For installation and site work, ESS describes Bridge as a plug-and-play unit that can be installed with a heavy-duty forklift and run with simple air cooling. The system is designed to stack modular blocks, scaling to 4.8 MWh in the same footprint as a traditional 20-foot battery container.
On the data center side, the interesting detail is the containerized, AC “building block” approach: 1.2 MWh increments are a straightforward way to think about capacity planning for ride-through, peak shaving, or facility-level resilience projects. But the practical design question will still come down to how the footprint, heat rejection with air cooling, and integration points (power conversion and controls) fit into a site’s electrical and operational constraints.

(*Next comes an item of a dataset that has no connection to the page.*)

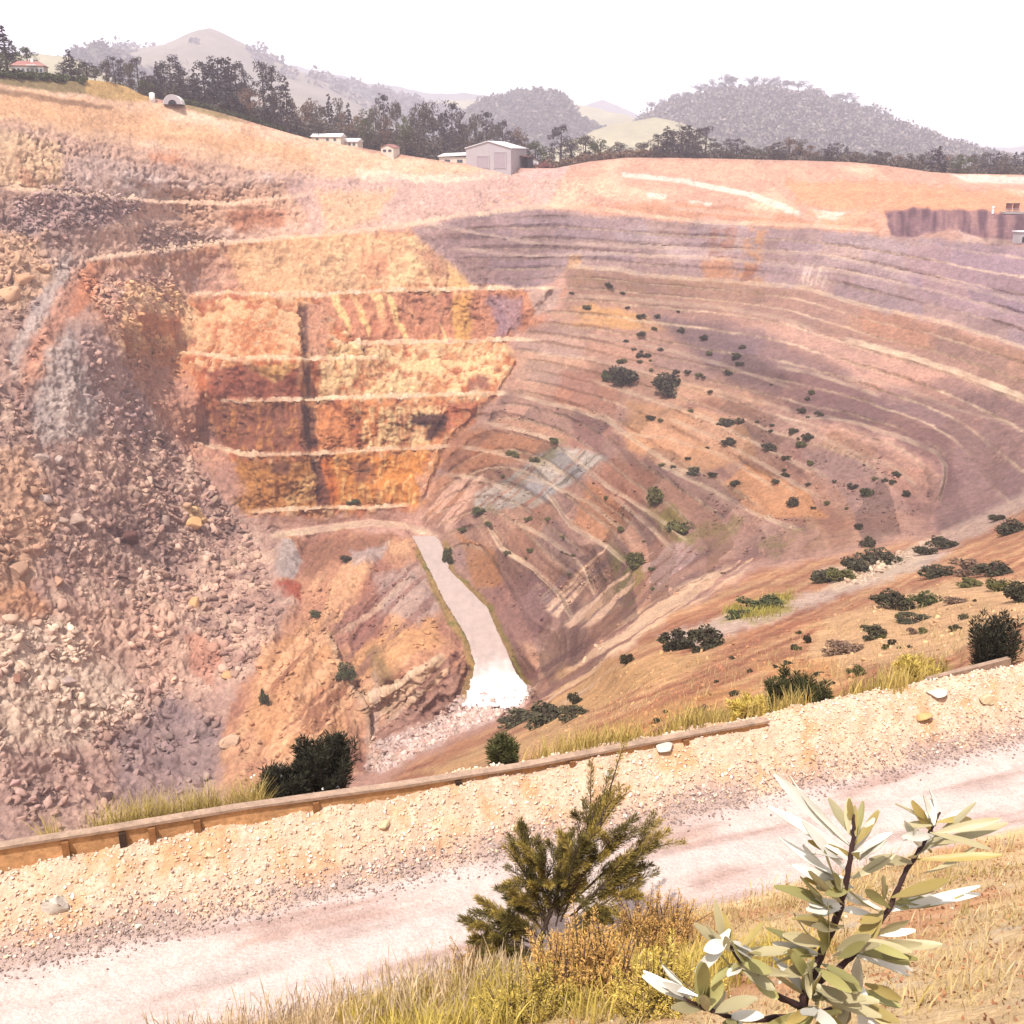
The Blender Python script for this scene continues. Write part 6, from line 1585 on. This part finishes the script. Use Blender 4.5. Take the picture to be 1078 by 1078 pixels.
pit_grass('olive grass patches on the near slope', [(690, 770), (800, 745), (890, 735), (990, 705), (990, 715), (880, 745), (800, 772), (690, 790)], 2600, .3, .9, m_grass)
pit_grass('fresh green grass on the ledge above the pale scree', [(765, 645), (800, 630), (835, 618), (838, 640), (790, 652)], 1800, .25, .7, m_ggrass, .03)
pit_grass('sparse straw grass on the sandy slope', [(560, 770), (660, 720), (760, 690), (880, 650), (1070, 610), (1070, 680), (900, 730), (700, 770)], 3500, .15, .5, m_straw)

# ------------------------------------------------------------------ shrubs at the rim, built with stems and foliage
def plume(mbs, quads, base, tip, spread, n, ln, rng, lean=.5, wq=.0035, curve=.1):
    """a tapering feathery branch: stem plus needle faces that sweep towards the tip"""
    base = np.array(base, float); tip = np.array(tip, float); d = tip - base; L = np.linalg.norm(d); dn = d / L
    side = np.cross(dn, [0, 0, 1]); side /= np.linalg.norm(side) + 1e-9
    bend = np.array([0, 0, curve * L])
    pt = lambda t: base + d * t + bend * (4 * t * (1 - t)) * .5
    mbs.tube([tuple(pt(t)) for t in (0, .35, .7, 1)], [.012 * L + .004, .008 * L + .003, .005 * L + .002, .002], 5)
    t = .12 + .9 * rng.random(n) ** .85
    P = base + d * t[:, None] + bend * (4 * t * (1 - t) * .5)[:, None]
    r = rng.normal(size=(n, 3)); r -= (r @ dn)[:, None] * dn; r /= np.linalg.norm(r, axis=1, keepdims=True)
    prof = 1.25 * spread * (np.sin(np.pi * np.clip(.12 + .8 * t, 0, 1)) ** .8)
    P0 = P + r * (prof * rng.random(n) * .8)[:, None]
    dirn = dn * (1 - lean) + r * lean + rng.normal(size=(n, 3)) * .12; dirn /= np.linalg.norm(dirn, axis=1, keepdims=True)
    l = ln * (.6 + .8 * rng.random(n))
    P1 = P0 + dirn * l[:, None]
    w = np.cross(dirn, rng.normal(size=(n, 3))); w /= np.linalg.norm(w, axis=1, keepdims=True); w *= wq
    quads.append(np.stack([P0 - w * .5, (P0 + P1) / 2 - w, P1, (P0 + P1) / 2 + w], 1).reshape(-1, 3))
m_feather = leaf_mat('feathery_needles', lin((206, 178, 92), .5), .5, .3)
m_feather2 = leaf_mat('dark_feathery_needles', lin((150, 134, 72), .44), .5, .25)
def ground_hit(u, v):
    a, dy, dz = rays(u, v); tt = np.linspace(2, 30, 1200); hit = np.argmax(dz * tt < near_P(a * tt, dy * tt, False)); return np.array([a * tt[hit], dy * tt[hit], dz * tt[hit]])
rp = np.random.default_rng(9)
# feathery evergreen shrub in front of the road; targets are tips measured on the photograph at the shrub's own distance
gb = ground_hit(566, 1012); print('shrub base', gb)
ys = gb[1]
sh = root('feathery_shrub', tuple(gb), 'feathery olive green evergreen shrub leaning right in front of the road', 'shrub')
def loc(u, v, dy=0.0): return at_y(u, v, ys + dy) - gb
stem = MB(); dk = []; lt = []
trunk_top = loc(590, 930); stem.tube([(0, 0, -.15), tuple(loc(570, 985)), tuple(loc(582, 955)), tuple(trunk_top)], [.045, .04, .032, .018], 8)
BR = [((585, 960), (652, 828), .10, 0.0), ((590, 950), (640, 836), .08, .15), ((600, 940), (668, 862), .07, -.1), ((600, 950), (702, 876), .09, .1), ((605, 960), (690, 890), .08, -.15), ((600, 965), (676, 912), .09, .2), ((605, 975), (672, 930), .08, -.1),
      ((580, 965), (548, 866), .08, .1), ((580, 960), (566, 884), .08, -.15), ((585, 955), (592, 880), .07, .2), ((575, 975), (540, 890), .09, 0), ((590, 955), (612, 882), .08, -.2), ((575, 985), (532, 932), .10, .2),
      ((565, 995), (486, 968), .10, 0), ((560, 1000), (496, 990), .09, -.15), ((560, 990), (508, 950), .09, .15), ((565, 1000), (520, 1012), .08, 0), ((570, 990), (530, 965), .1, -.2), ((595, 975), (640, 960), .1, .2), ((590, 985), (630, 985), .1, -.15), ((585, 975), (600, 920), .12, .1), ((590, 970), (622, 905), .11, .0), ((578, 985), (560, 920), .12, .0)]
for i, ((u0, v0), (u1_, v1_), sp, dd) in enumerate(BR):
    b = loc(u0, v0, dd * .3); t_ = loc(u1_, v1_, dd * 1.2)
    plume(stem, dk if i % 3 else lt, b, t_, sp * 1.0, 900, .09, rp, .4, .0052)
    # side sprays
    for k in range(8):
        f = .25 + .5 * rp.random(); p0 = b + (t_ - b) * f
        off = rp.normal(size=3) * .13 * np.linalg.norm(t_ - b); tip = p0 + (t_ - b) * .26 + off
        plume(stem, lt if k % 2 else dk, p0, tip, .05, 300, .08, rp, .4, .0048)
stem.build('stems', m_bark, sh)
for nm_, qd, mt in (('dark_foliage', dk, m_feather2), ('foliage', lt, m_feather)):
    qd = np.concatenate(qd); put(nm_, mesh_np(nm_, qd, np.arange(len(qd)).reshape(-1, 4), [mt]), sh)
# brown heath bushes at its foot
m_heath = leaf_mat('heath_leaves', lin((240, 190, 112), .58), .4, .3); m_heath2 = leaf_mat('olive_heath_leaves', lin((232, 202, 104), .56), .45, .2)
def heath(u, v, wpx, hpx, n, label, mat, seed, nm='heath_bush'):
    rng = np.random.default_rng(seed); g = ground_hit(u, v); d = np.linalg.norm(g); W2 = wpx / FOC * d / 2; H2 = hpx / FOC * d
    e = root(nm, tuple(g), label, 'bush', 'heath bushes on the bank'); st = MB(); qs = []
    for i in range(n):
        a = rng.random() * 6.283; r = math.sqrt(rng.random()); b = np.array([W2 * .75 * r * math.cos(a), W2 * .6 * r * math.sin(a), -.05])
        tip = b + np.array([rng.normal() * .17, rng.normal() * .17, H2 * (1.02 - .55 * r * r) * (.6 + .45 * rng.random())])
        plume(st, qs, b, tip, .035, 110, .042, rng, .55, .0058, .02)
    st.build('stems', m_bark, e); qs = np.concatenate(qs); put('foliage', mesh_np('foliage', qs, np.arange(len(qs)).reshape(-1, 4), [mat]), e)
heath(620, 1052, 150, 92, 170, 'broad brown heath bush in front of the feathery shrub', m_heath, 1)
heath(690, 1000, 110, 66, 120, 'rusty heath bush right of the feathery shrub', m_heath, 2)
heath(700, 1066, 120, 70, 110, 'olive heath bush between the brown heath and the white leaved plant', m_heath2, 3)
heath(560, 1074, 110, 60, 90, 'low yellowish heath bush at the bottom edge', m_heath2, 4)
heath(500, 1024, 60, 42, 50, 'small reddish dry bush left of the feathery shrub', m_heath, 5)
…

ESS says Bridge is designed to eliminate the risk of fire from thermal runaway and avoid complex HVAC or liquid cooling systems. ESS also states the system supports charge and discharge profiles from one to 16 hours or more, depending on configuration.
Bridge is designed to operate from -40° C to 50° C and has a 20-year operating design life. ESS also points to sodium-ion’s materials base as a way to reduce exposure to constrained critical minerals and geopolitical sourcing risk, and it says the platform can help customers manage exposure to Foreign Entities of Concern (FEOC).
“AI workloads are reshaping what data centers need from energy storage, and sodium-ion handles those power needs more effectively than conventional technologies,” said Drew Buckley, CEO of ESS. Randall Selesky, Chief Commercial Officer, said, “They want systems that improve safety, simplify operations, provide flexibility and support long-term energy security objectives.”